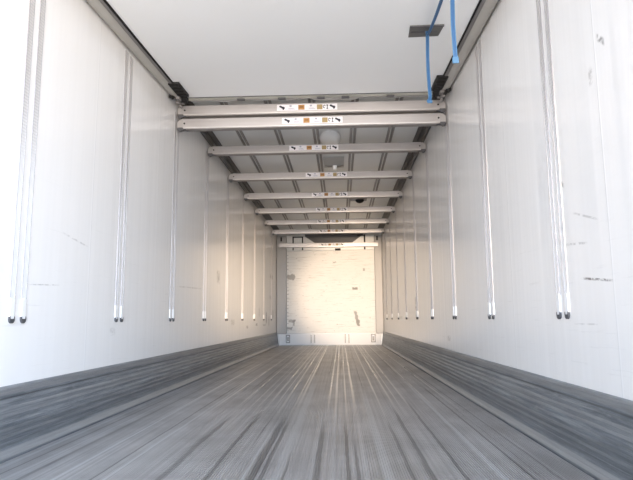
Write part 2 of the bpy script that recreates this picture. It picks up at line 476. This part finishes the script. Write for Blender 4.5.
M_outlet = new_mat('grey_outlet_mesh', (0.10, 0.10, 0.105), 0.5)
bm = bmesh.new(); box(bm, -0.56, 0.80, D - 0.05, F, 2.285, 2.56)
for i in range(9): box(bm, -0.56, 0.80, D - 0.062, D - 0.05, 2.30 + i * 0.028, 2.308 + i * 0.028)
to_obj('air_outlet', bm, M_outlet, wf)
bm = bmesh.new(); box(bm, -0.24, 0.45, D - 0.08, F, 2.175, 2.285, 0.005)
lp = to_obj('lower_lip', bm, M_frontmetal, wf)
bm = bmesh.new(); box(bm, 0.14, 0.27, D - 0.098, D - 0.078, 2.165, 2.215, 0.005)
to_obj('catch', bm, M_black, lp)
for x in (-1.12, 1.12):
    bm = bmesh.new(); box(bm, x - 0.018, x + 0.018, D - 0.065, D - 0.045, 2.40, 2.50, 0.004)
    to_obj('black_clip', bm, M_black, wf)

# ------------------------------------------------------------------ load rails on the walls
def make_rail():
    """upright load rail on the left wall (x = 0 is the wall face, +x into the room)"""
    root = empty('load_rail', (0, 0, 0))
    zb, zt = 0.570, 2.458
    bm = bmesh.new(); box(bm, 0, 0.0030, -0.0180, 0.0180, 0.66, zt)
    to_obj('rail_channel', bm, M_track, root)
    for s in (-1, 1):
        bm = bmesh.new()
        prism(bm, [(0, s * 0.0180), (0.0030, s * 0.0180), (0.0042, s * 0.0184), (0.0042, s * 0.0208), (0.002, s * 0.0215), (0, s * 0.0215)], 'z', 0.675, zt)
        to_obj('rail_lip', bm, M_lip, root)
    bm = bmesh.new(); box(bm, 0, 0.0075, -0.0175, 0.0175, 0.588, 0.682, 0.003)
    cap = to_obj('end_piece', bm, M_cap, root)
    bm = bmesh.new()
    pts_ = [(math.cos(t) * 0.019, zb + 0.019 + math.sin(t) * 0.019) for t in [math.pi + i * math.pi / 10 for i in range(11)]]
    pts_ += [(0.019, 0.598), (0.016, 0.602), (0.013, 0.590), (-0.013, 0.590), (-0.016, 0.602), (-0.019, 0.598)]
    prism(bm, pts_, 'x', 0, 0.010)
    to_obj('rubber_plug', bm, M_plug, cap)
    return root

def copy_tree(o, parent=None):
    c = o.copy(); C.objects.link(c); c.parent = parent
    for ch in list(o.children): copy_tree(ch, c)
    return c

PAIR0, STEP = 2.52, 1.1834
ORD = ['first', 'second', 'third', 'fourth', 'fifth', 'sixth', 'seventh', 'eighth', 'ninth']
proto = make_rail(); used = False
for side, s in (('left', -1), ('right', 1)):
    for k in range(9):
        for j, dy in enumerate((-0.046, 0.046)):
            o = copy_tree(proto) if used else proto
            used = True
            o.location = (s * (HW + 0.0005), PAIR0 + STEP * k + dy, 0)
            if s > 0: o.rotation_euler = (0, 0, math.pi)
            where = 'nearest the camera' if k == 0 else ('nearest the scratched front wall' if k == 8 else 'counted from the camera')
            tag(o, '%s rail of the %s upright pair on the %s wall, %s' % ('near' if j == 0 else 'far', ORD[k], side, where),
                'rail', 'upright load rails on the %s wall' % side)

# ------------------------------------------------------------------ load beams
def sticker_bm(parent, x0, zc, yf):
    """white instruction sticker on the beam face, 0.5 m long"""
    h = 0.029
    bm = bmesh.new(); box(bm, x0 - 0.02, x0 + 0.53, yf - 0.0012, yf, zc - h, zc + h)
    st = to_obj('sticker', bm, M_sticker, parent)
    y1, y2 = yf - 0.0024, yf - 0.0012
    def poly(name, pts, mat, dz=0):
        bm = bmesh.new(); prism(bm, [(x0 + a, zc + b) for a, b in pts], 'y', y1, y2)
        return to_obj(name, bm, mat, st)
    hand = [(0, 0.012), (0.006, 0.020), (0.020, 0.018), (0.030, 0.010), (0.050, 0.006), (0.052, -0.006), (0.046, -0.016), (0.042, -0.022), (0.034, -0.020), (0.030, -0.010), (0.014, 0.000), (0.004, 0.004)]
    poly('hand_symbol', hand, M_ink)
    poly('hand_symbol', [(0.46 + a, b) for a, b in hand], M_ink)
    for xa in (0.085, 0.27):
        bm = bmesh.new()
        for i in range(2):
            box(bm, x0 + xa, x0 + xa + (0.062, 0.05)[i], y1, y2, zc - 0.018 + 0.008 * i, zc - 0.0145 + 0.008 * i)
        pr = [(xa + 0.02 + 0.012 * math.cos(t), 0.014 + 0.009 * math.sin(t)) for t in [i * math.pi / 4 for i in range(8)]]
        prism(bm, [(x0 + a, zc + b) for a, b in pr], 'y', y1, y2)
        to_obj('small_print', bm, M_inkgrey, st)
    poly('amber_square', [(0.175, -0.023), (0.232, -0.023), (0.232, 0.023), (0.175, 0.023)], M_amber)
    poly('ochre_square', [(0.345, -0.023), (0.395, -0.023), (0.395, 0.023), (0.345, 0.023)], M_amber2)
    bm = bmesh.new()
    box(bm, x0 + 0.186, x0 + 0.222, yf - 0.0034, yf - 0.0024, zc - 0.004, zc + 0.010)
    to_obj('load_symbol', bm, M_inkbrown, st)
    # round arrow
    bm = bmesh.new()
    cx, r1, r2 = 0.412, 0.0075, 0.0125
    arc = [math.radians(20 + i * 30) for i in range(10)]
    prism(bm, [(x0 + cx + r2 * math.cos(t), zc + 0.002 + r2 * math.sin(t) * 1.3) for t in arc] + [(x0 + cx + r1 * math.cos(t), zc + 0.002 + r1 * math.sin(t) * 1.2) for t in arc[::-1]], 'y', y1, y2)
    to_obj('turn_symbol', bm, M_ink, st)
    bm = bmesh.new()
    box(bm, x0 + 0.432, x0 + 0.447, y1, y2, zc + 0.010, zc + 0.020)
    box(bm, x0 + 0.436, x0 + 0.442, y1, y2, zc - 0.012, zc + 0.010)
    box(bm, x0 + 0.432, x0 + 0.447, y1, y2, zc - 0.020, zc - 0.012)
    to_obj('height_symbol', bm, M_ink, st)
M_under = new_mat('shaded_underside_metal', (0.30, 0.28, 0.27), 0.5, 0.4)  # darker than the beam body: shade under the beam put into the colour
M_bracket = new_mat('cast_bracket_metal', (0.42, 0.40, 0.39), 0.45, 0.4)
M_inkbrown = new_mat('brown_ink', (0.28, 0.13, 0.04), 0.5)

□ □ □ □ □

**Given task:**
From the first line above down to the line with "bm = bmesh.new(); box(bm, 0, 0.0030, -0.0180, 0.0180, 0.66, zt)", reproduce every line and no others, omitting pictures.

**Exercise solution:**
Write part 2 of the bpy script that recreates this picture. It picks up at line 476. This part finishes the script. Write for Blender 4.5.
M_outlet = new_mat('grey_outlet_mesh', (0.10, 0.10, 0.105), 0.5)
bm = bmesh.new(); box(bm, -0.56, 0.80, D - 0.05, F, 2.285, 2.56)
for i in range(9): box(bm, -0.56, 0.80, D - 0.062, D - 0.05, 2.30 + i * 0.028, 2.308 + i * 0.028)
to_obj('air_outlet', bm, M_outlet, wf)
bm = bmesh.new(); box(bm, -0.24, 0.45, D - 0.08, F, 2.175, 2.285, 0.005)
lp = to_obj('lower_lip', bm, M_frontmetal, wf)
bm = bmesh.new(); box(bm, 0.14, 0.27, D - 0.098, D - 0.078, 2.165, 2.215, 0.005)
to_obj('catch', bm, M_black, lp)
for x in (-1.12, 1.12):
    bm = bmesh.new(); box(bm, x - 0.018, x + 0.018, D - 0.065, D - 0.045, 2.40, 2.50, 0.004)
    to_obj('black_clip', bm, M_black, wf)

# ------------------------------------------------------------------ load rails on the walls
def make_rail():
    """upright load rail on the left wall (x = 0 is the wall face, +x into the room)"""
    root = empty('load_rail', (0, 0, 0))
    zb, zt = 0.570, 2.458
    bm = bmesh.new(); box(bm, 0, 0.0030, -0.0180, 0.0180, 0.66, zt)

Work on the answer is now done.